The Business Year

Zoher M. Karachiwala

CEO, United Power Company

We were the first independent power producer (IPP) in the Middle East. We started out with a small plant compared to some of the larger ones we now have. We commenced Phase I of operations in 1996, a 20-year concession that ended in September 2016. Phase II started in 2000, which when finished will have its assets handed over to the government in April 2020. There is an option in the Power Purchase Agreement to terminate the agreement earlier as well with the consent of UPC. The plant has a useful life beyond 2020 whose assets would be realistic for the government to resell to any new bidder under the public tendering process. Demand for power is continuously growing, and the government is keenly looking at increasing generating capacity of the country. I expect renewable energy to be the new frontier not only in Oman but also in Middle East. Although the cost of renewables is still high compared to oil and gas, the willingness to look at environmentally-friendly sources will be seen favorably by the government. The cost of renewables is coming down gradually, and in a couple of years it may be viable to shift. Until then, traditional gas-generated plants will still be at the forefront.
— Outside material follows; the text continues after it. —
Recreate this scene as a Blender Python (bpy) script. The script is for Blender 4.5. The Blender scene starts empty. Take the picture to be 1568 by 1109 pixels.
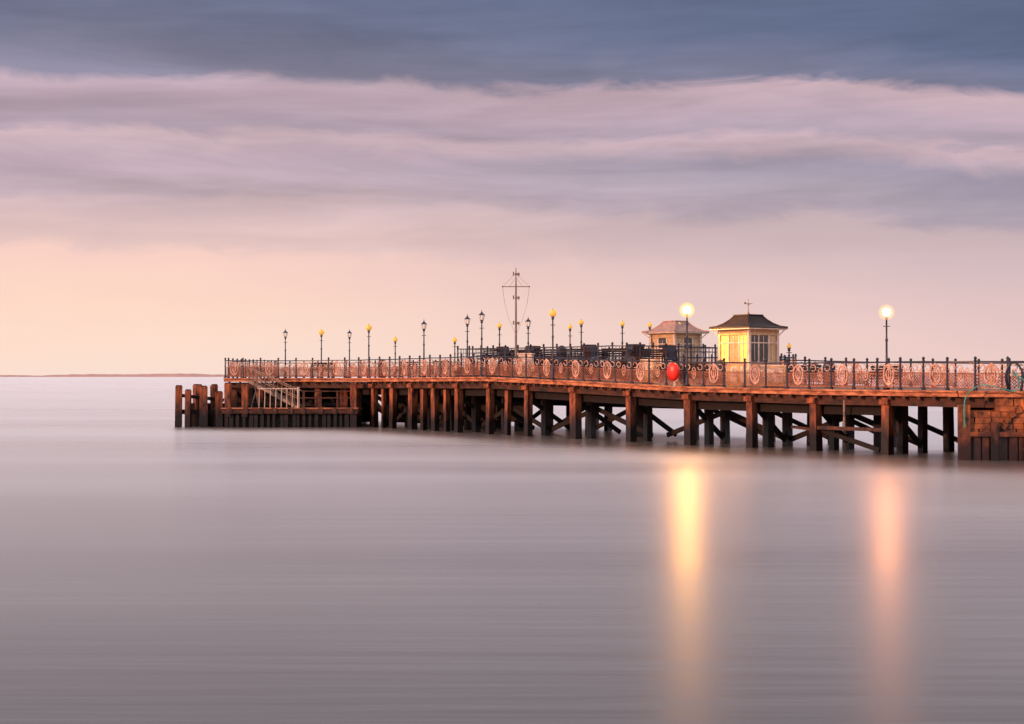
import bpy, math, random
from mathutils import Vector, Matrix
random.seed(7)
D=bpy.data
scene=bpy.context.scene
try:
    scene.view_settings.view_transform='Standard'; scene.view_settings.look='None'
except Exception: pass
def lin(c):
    o=[]
    for v in c:
        v=v/255.0
        o.append(v/12.92 if v<=0.04045 else ((v+0.055)/1.055)**2.4)
    return (o[0],o[1],o[2],1.0)

# ------------------------------------------------------------ materials
def mat(name,c1,c2,rough=0.7,scale=4.0,stretch=(1,1,1),bump=0.3,metal=0.0,wet=None,emit=None,estr=0.0):
    m=D.materials.new(name); m.use_nodes=True
    nt=m.node_tree; N=nt.nodes; L=nt.links
    b=N['Principled BSDF']; b.inputs['Roughness'].default_value=rough; b.inputs['Metallic'].default_value=metal
    geo=N.new('ShaderNodeNewGeometry')
    mp=N.new('ShaderNodeMapping'); mp.inputs['Scale'].default_value=stretch
    L.new(geo.outputs['Position'],mp.inputs['Vector'])
    n=N.new('ShaderNodeTexNoise'); n.inputs['Scale'].default_value=scale; n.inputs['Detail'].default_value=6; n.inputs['Roughness'].default_value=0.65
    L.new(mp.outputs[0],n.inputs['Vector'])
    r=N.new('ShaderNodeValToRGB'); r.color_ramp.elements[0].position=0.36; r.color_ramp.elements[1].position=0.64
    r.color_ramp.elements[0].color=(*c1,1); r.color_ramp.elements[1].color=(*c2,1)
    L.new(n.outputs['Fac'],r.inputs['Fac'])
    out=r.outputs['Color']
    if wet:
        z0,z1,wc=wet
        sp=N.new('ShaderNodeSeparateXYZ'); L.new(geo.outputs['Position'],sp.inputs[0])
        ad=N.new('ShaderNodeMath'); ad.operation='MULTIPLY_ADD'; ad.inputs[1].default_value=0.9; L.new(n.outputs['Fac'],ad.inputs[0])
        sb=N.new('ShaderNodeMath'); sb.operation='SUBTRACT'; L.new(sp.outputs['Z'],sb.inputs[0]); sb.inputs[1].default_value=0.45
        L.new(sb.outputs[0],ad.inputs[2])
        mr=N.new('ShaderNodeMapRange'); mr.inputs['From Min'].default_value=z0; mr.inputs['From Max'].default_value=z1
        L.new(ad.outputs[0],mr.inputs['Value'])
        mx=N.new('ShaderNodeMix'); mx.data_type='RGBA'; mx.inputs[6].default_value=(*wc,1)
        L.new(mr.outputs[0],mx.inputs[0]); L.new(out,mx.inputs[7]); out=mx.outputs[2]
        rr=N.new('ShaderNodeMapRange'); rr.inputs['To Min'].default_value=0.35; rr.inputs['To Max'].default_value=rough
        L.new(mr.outputs[0],rr.inputs['Value']); L.new(rr.outputs[0],b.inputs['Roughness'])
    L.new(out,b.inputs['Base Color'])
    if bump>0:
        bp=N.new('ShaderNodeBump'); bp.inputs['Strength'].default_value=bump; bp.inputs['Distance'].default_value=0.03
        L.new(n.outputs['Fac'],bp.inputs['Height']); L.new(bp.outputs[0],b.inputs['Normal'])
    if emit:
        b.inputs['Emission Color'].default_value=(*emit,1); b.inputs['Emission Strength'].default_value=estr
    return m
M={}
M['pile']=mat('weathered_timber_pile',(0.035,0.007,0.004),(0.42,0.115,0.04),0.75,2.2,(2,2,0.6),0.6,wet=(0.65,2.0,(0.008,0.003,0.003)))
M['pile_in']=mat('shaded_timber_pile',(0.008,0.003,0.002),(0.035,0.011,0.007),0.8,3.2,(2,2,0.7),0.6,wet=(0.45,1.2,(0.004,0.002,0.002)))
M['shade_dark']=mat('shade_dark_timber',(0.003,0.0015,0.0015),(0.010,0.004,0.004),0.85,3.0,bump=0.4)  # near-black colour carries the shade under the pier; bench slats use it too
M['fascia']=mat('rusty_fascia_timber',(0.17,0.045,0.022),(0.70,0.28,0.14),0.7,2.5,(0.8,0.8,3),0.5)
M['beam']=mat('dark_edge_beam',(0.010,0.004,0.003),(0.10,0.028,0.013),0.75,2.0,(0.8,0.8,2),0.5)
M['deck']=mat('deck_planks',(0.14,0.09,0.07),(0.26,0.18,0.14),0.8,5,bump=0.4)
M['blue']=mat('navy_painted_iron',(0.010,0.014,0.036),(0.022,0.028,0.06),0.45,8,bump=0.1)
M['lattice']=mat('rusty_lattice_iron',(0.14,0.04,0.022),(0.44,0.17,0.095),0.6,3,bump=0.1)
M['scroll']=mat('pink_scroll_iron',(0.42,0.20,0.14),(0.80,0.52,0.42),0.5,3,bump=0.1)
M['cream']=mat('cream_painted_wood',(0.40,0.25,0.13),(0.60,0.42,0.24),0.6,2,bump=0.15)
M['white']=mat('white_painted_wood',(0.55,0.43,0.36),(0.76,0.65,0.56),0.55,4,bump=0.15)
M['grey']=mat('weathered_grey_paint',(0.10,0.06,0.05),(0.38,0.27,0.22),0.6,4,bump=0.2)
M['roof']=mat('dark_slate_roof',(0.012,0.008,0.011),(0.03,0.017,0.021),0.65,6,bump=0.5)
M['roofp']=mat('pale_lead_roof',(0.34,0.21,0.19),(0.5,0.34,0.30),0.6,4,bump=0.3)
M['glass']=mat('dark_window_glass',(0.03,0.03,0.04),(0.06,0.06,0.07),0.12,2,bump=0)
M['litglass']=mat('lit_window_glass',(0.6,0.34,0.08),(0.8,0.5,0.14),0.2,2,bump=0,emit=(1,0.60,0.12),estr=0.8)
M['red']=mat('red_fibreglass',(0.60,0.015,0.01),(0.75,0.03,0.02),0.35,3,bump=0.05)
M['gold']=mat('amber_lamp_globe',(0.75,0.42,0.08),(0.85,0.52,0.14),0.25,4,bump=0,emit=(1,0.55,0.08),estr=0.4)
M['frost']=mat('frosted_lantern_glass',(0.75,0.72,0.7),(0.85,0.82,0.8),0.3,4,bump=0,emit=(1,0.85,0.7),estr=0.25)
M['lit']=mat('lit_lamp_bulb',(0.9,0.8,0.6),(0.95,0.85,0.7),0.3,4,bump=0,emit=(1,0.43,0.09),estr=1500)
M['lit2']=mat('lit_lamp_bulb_warm',(0.9,0.8,0.6),(0.95,0.85,0.7),0.3,4,bump=0,emit=(1,0.36,0.13),estr=950)
def shell(name,col,s):
    m=D.materials.new(name); m.use_nodes=True; nt=m.node_tree; N=nt.nodes; L=nt.links; N.clear()
    o=N.new('ShaderNodeOutputMaterial'); mx=N.new('ShaderNodeMixShader'); t=N.new('ShaderNodeBsdfTransparent'); e=N.new('ShaderNodeEmission')
    e.inputs['Color'].default_value=(*col,1); e.inputs['Strength'].default_value=s
    lw=N.new('ShaderNodeLayerWeight'); lw.inputs['Blend'].default_value=0.5
    mr=N.new('ShaderNodeMapRange'); mr.interpolation_type='SMOOTHSTEP'; mr.inputs['From Min'].default_value=0.05; mr.inputs['From Max'].default_value=0.95; mr.inputs['To Min'].default_value=0.55; mr.inputs['To Max'].default_value=0.0
    L.new(lw.outputs['Facing'],mr.inputs['Value']); L.new(mr.outputs[0],mx.inputs[0]); L.new(t.outputs[0],mx.inputs[1]); L.new(e.outputs[0],mx.inputs[2]); L.new(mx.outputs[0],o.inputs[0])
    return m
M['shell']=shell('lamp_halo_shell',(1,0.50,0.16),2.2)  # added shell: the lamp's soft halo drawn as rim-fading emission
M['shell2']=shell('lamp_halo_shell_warm',(1,0.46,0.22),2.0)  # same drawn halo for the warmer lamp
M['teal']=mat('teal_hose',(0.03,0.25,0.22),(0.06,0.38,0.33),0.4,4,bump=0)
M['quay']=mat('rusty_quay_masonry',(0.04,0.008,0.004),(0.56,0.17,0.045),0.7,1.7,(1.2,1.2,0.9),0.8,wet=(0.4,2.2,(0.022,0.006,0.005)))
M['mast']=mat('mast_grey_iron',(0.12,0.09,0.09),(0.22,0.17,0.17),0.5,5,bump=0.1)
M['coast']=mat('haze_tinted_coast',(0.50,0.32,0.30),(0.60,0.40,0.36),0.9,0.004,bump=0)  # atmospheric haze is mixed into this pale coast colour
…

Ahmed bin Saif bin Khamis Al-Mazrouy

CEO, Majis Industrial Services

We felt that it was important not to feel limited by the current services we provide. We need to expand in terms of the product and move into new concession areas. Cooling water is one product of Majis, but we have four more products: potable water, process water, effluent treatment systems, and irrigation water. We are now looking to see if there is need for other water products inside the concession areas we are in at the moment. For the time being, no one is approaching us with a request for products other than what we have already identified a need for. Wastewater from domestic waste or sewage systems and industrial effluent is collected and treated by us. Out of that water we can create irrigation water and process water, which is sent back to the industry. Currently, we receive around 10,000cbm per day of water to treat and process. From that, we can produce about 7,000cbm of processed water. Some of that goes on to become irrigation water and 20% goes to the sea as brine. We also take a keen interest in the industrial sector. Although it is not yet in our concession area, we want to start serving that sector with water solutions, such as potable process water and management.

Said Ahmed Safar

CEO, Said Ahmed Safar

The company is currently engaged in meter readings, billing, collection, disconnection and reconnection, and customer service in the Muscat, Batinah, and Dhahirah governorates. OIFC is the pioneer in this field in its service to customers and principals. OIFC’s business scope addresses two areas of service. The first relates to corporate contractual agreements with the Omani government, such as the Public Authority of Electricity and the water and electricity sectors, where OIFC is currently providing meter reading and billing operations services for electricity and water and telecom service providers for whom OIFC prints and mails telecom bills and collection services. This enables OIFC to manage customers’ utility accounts, including printing and mailing their bills and collection services for all the customers (individuals and corporate entities) and pay their utility bills in one place. These services are offered to all general public and corporate entities via multiple channels of customer interaction platforms, including OIFC’s network of 43 branches located throughout all the governorates of Oman and in every major city and town. OIFC has also established 37 bill payment machines installed in prime locations for facilitating their customer’s convenience of services around the clock.